Les garanties pour les prêts bancaires, proposées par ISMA via France Active Garantie, ont représenté 1 873 320 € en 2023 et, au 31 août de cette année, 737 700€. Toute la difficulté de la mise en place de ce dispositif vient de la frilosité des banques.

Des banques trop frileuses

C’est en effet l’un des freins aux Antilles. Si en métropole le cœfficient multiplicateur est aux alentours de 8, aux Antilles il est de l’ordre de 3 à 3,5. En clair pour 1000 €, le prêt global sera de 3500 € ici, alors qu’il serait de 8000 € dans l’hexagone. Un constat qui s’ajoute au montage différent du dossier, comme l’indique le Crédit Mutuel, car l’apport d’ISMA constitue lui-même déjà un crédit. À la décharge d’ISMA, les dossiers présentés sont solides et les porteurs de projets sont souvent plus solvables que les demandeurs lambda. 75% des entreprises financées par ISMA passent le cap des 3 ans.

Quoiqu’il en soit, face à des banques qui ne veulent pas prendre de risques, la solution serait la création d’une société à capital risque. Pour Jean-Paul Fischer, cette capacité de financement est un problème qui existe dans tous les territoires ultramarins et à Saint-Martin les entreprises sont sous-capitalisées.

Mieux accompagner

La formation des jeunes joue également un rôle essentiel et il faut se poser la question de savoir si celles proposées correspondent bien aux besoins du marché. ISMA assure le suivi des entreprises nouvellement créées durant trois ans, et propose des formations de professionnalisation, mais cela ne règle pas pour autant le problème de base. Pour le président d’Isma, le pouvoir politique doit prendre conscience de l’importance du travail qui est fait. Il les interpelle sur leur stratégie, s’étonnant que des entreprises extérieures viennent travailler sur le territoire et que les entreprises saint-martinoises, elles, peinent à s’exporter. La seule solution est de les rendre concurrentielles et c’est en créant « un capitalisme local » que l’on pourra lutter contre la fracture sociale selon lui.

Des exemples probants

En amont de cette présentation, une visite de quatre entreprises était organisée. Quatre exemples qui viennent étayer toute l’utilité de l’accompagnement et de l’aide financière d’ISMA, les quatre ayant bénéficié du prêt d’honneur. La laverie du cœur à Quartier d’Orléans, le restaurant « Tripler daily snack » à Sand Ground, « Lilo Gravure » à Concordia et « Métal Concept » à Hope Estate.
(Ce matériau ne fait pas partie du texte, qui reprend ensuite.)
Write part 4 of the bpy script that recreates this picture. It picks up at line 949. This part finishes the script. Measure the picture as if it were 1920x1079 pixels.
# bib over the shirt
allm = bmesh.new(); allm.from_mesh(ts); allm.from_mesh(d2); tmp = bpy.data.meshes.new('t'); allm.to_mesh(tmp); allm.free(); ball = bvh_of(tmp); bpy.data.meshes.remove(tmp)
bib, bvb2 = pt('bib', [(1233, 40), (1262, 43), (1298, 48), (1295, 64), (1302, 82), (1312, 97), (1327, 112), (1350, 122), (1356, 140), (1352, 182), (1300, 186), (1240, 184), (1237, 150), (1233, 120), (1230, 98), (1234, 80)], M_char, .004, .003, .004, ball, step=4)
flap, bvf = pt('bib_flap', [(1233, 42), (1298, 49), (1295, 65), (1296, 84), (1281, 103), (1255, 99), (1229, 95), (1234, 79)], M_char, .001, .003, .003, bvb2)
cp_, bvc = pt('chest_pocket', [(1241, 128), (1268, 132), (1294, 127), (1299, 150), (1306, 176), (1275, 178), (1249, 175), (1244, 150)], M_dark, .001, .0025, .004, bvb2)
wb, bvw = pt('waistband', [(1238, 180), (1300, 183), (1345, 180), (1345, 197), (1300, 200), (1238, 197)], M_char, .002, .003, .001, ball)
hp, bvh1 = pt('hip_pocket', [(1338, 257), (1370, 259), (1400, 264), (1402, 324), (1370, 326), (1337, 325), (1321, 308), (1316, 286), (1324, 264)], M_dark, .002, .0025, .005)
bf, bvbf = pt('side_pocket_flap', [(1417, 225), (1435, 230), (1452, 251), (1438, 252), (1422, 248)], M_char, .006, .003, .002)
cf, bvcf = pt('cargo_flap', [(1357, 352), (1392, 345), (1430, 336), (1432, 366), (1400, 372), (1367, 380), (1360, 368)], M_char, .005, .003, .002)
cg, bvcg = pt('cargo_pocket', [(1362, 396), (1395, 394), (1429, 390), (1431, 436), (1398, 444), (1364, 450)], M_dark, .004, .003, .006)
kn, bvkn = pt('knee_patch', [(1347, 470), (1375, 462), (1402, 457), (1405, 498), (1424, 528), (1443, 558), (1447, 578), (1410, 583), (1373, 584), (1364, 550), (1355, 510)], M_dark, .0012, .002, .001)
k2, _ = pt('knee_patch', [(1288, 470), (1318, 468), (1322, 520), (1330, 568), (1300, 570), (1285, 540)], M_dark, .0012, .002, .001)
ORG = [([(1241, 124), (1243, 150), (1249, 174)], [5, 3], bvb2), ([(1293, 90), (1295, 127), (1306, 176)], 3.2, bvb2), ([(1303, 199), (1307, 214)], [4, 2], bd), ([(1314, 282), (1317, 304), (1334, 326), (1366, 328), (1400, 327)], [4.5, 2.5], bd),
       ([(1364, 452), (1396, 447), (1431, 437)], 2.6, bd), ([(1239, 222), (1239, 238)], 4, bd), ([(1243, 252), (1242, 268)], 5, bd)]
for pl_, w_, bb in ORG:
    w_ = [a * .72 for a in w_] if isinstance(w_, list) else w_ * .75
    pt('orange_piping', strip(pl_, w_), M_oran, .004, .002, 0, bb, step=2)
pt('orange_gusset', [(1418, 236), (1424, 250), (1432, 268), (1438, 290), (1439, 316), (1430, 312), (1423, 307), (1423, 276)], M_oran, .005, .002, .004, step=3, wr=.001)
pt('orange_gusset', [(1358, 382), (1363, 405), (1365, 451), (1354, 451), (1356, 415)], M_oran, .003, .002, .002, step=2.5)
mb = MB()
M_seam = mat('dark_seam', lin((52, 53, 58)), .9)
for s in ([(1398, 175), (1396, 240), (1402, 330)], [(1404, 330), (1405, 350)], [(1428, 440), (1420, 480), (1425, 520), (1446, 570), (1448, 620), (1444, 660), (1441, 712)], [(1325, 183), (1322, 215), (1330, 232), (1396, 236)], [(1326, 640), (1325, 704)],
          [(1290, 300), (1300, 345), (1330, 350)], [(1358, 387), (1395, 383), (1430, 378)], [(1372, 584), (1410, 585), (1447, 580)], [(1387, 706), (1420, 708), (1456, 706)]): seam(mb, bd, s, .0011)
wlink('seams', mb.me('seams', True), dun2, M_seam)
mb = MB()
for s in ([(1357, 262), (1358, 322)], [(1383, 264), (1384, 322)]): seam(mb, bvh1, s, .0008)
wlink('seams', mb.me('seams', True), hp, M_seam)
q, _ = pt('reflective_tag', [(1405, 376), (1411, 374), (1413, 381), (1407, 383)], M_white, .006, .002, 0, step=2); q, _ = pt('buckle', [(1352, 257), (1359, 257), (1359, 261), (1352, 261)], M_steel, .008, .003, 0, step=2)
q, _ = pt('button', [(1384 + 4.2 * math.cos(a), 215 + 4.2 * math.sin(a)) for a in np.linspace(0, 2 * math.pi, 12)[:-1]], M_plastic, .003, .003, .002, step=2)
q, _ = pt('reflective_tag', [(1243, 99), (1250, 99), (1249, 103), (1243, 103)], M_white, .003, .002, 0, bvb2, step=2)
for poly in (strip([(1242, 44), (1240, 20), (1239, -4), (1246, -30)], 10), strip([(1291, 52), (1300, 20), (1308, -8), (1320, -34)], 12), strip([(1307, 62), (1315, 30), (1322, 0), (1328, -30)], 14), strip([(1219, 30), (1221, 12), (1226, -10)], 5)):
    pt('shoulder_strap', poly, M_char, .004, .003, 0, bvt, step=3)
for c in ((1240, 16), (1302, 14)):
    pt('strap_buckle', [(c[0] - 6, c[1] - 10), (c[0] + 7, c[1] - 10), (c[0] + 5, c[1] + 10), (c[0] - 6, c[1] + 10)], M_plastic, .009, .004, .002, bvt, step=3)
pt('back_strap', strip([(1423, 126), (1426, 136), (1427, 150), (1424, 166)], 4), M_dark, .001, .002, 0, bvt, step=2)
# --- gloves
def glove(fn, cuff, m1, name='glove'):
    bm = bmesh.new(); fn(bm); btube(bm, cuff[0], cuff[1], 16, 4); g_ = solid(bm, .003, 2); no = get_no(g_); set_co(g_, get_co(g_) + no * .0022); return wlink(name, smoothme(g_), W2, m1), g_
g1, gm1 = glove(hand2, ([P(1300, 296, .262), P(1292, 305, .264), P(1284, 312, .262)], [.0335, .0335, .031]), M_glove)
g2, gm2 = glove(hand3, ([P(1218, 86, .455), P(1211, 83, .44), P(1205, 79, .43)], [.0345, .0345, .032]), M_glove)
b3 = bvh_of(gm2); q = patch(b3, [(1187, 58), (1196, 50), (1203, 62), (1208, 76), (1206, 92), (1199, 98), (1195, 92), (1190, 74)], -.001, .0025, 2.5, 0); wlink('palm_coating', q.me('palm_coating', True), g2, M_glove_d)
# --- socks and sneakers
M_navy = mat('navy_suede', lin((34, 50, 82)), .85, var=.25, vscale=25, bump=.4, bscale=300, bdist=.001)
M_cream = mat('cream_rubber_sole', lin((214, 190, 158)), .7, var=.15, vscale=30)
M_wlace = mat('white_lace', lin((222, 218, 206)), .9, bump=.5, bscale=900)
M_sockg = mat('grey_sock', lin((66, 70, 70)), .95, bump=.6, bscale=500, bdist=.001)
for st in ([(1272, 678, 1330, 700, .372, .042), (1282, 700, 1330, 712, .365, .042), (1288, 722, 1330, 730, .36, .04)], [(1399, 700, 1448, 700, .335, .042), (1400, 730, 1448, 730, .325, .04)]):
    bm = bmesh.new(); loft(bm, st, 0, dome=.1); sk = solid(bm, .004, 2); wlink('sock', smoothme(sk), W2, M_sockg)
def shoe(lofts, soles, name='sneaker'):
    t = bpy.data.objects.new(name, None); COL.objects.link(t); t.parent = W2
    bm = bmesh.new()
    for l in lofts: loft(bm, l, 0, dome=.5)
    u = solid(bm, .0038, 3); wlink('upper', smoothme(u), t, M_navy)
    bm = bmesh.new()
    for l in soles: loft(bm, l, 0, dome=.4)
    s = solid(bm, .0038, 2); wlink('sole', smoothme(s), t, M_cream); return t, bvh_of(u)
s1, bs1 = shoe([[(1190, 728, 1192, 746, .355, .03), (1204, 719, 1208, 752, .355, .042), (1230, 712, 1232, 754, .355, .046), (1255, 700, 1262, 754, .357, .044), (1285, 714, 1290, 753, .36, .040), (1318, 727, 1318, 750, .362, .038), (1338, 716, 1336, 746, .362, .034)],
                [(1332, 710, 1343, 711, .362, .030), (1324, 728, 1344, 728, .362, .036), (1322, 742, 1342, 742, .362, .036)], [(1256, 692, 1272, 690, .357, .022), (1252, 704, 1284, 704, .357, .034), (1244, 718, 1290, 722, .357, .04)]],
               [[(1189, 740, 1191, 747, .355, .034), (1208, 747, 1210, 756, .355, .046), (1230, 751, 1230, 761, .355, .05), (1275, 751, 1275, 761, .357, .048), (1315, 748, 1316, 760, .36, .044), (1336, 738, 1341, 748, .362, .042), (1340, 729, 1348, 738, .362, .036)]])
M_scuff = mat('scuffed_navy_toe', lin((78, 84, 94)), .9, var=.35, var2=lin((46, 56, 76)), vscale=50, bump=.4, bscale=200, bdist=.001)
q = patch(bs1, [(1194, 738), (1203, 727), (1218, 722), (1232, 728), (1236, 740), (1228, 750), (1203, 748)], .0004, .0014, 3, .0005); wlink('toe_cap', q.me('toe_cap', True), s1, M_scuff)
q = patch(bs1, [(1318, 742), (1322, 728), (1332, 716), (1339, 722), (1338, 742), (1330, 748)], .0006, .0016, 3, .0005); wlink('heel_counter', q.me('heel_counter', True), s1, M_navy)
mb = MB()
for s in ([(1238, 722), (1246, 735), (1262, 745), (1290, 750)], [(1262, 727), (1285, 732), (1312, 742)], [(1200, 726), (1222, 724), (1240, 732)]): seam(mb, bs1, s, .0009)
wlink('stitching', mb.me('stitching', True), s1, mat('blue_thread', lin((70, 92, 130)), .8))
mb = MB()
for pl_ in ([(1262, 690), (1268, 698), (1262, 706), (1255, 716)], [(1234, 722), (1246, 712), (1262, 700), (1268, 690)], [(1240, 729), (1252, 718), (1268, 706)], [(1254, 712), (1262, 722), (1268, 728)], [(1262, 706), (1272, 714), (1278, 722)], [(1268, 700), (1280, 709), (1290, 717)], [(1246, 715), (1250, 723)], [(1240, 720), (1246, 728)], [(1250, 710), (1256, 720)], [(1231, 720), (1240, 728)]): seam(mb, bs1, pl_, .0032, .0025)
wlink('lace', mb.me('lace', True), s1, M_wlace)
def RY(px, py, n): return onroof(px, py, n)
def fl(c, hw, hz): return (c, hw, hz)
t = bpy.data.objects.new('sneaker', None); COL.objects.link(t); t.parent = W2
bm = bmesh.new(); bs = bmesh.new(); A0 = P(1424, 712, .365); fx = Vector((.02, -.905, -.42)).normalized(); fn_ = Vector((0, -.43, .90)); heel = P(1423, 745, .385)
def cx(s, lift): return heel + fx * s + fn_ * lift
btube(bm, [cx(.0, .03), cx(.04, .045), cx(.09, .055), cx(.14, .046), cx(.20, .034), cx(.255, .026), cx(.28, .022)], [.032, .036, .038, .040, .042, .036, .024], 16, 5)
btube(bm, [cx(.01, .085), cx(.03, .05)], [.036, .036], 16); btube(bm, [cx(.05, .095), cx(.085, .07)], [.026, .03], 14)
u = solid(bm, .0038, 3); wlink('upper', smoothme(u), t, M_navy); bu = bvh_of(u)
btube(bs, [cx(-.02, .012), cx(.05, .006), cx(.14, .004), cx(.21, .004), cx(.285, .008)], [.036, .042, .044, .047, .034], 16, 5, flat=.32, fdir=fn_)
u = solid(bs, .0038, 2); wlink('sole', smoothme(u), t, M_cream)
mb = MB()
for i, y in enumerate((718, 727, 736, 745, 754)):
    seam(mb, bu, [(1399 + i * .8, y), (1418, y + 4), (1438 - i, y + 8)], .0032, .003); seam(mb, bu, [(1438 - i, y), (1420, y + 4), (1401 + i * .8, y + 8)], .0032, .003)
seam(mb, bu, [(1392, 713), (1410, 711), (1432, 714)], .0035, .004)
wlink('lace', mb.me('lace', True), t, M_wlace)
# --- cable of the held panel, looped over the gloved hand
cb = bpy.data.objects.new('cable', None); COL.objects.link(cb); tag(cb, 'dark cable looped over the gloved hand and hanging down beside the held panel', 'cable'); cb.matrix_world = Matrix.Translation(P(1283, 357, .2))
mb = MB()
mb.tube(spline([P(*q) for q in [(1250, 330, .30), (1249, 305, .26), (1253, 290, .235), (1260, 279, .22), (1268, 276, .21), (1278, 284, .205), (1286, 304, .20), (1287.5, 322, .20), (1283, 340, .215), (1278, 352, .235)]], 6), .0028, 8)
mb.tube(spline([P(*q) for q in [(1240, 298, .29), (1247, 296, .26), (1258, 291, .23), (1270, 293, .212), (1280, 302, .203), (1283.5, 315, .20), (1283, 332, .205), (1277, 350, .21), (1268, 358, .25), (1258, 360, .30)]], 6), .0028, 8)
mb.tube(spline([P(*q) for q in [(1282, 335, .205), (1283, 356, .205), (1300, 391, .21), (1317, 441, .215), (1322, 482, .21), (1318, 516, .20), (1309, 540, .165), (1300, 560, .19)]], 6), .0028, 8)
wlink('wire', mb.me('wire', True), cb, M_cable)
Cette dernière était vouée à être absorbée par un grand groupe avant de disparaître à terme. Le dispositif a permis de garder cette entreprise locale qui, aujourd’hui, s’exporte même en Guadeloupe.

En 2023, ce sont 44 entreprises qui ont bénéficié d’un financement et 89 emplois directs ont pu être créés ou maintenus. Mais après 22 ans d’existence, ISMA doit se remettre en cause pour définir une nouvelle stratégie qui prenne en compte l’évolution du marché, adopter une approche différente de la clientèle, revoir un accompagnement des entreprises… les défis sont nombreux. Une piste évoquée lors de cette présentation est la création d’un guichet unique qui regrouperait France Travail, Isma, la Collectivité, les partenaires financiers, etc., afin de travailler de manière commune, avec un seul objectif, la création d’emplois.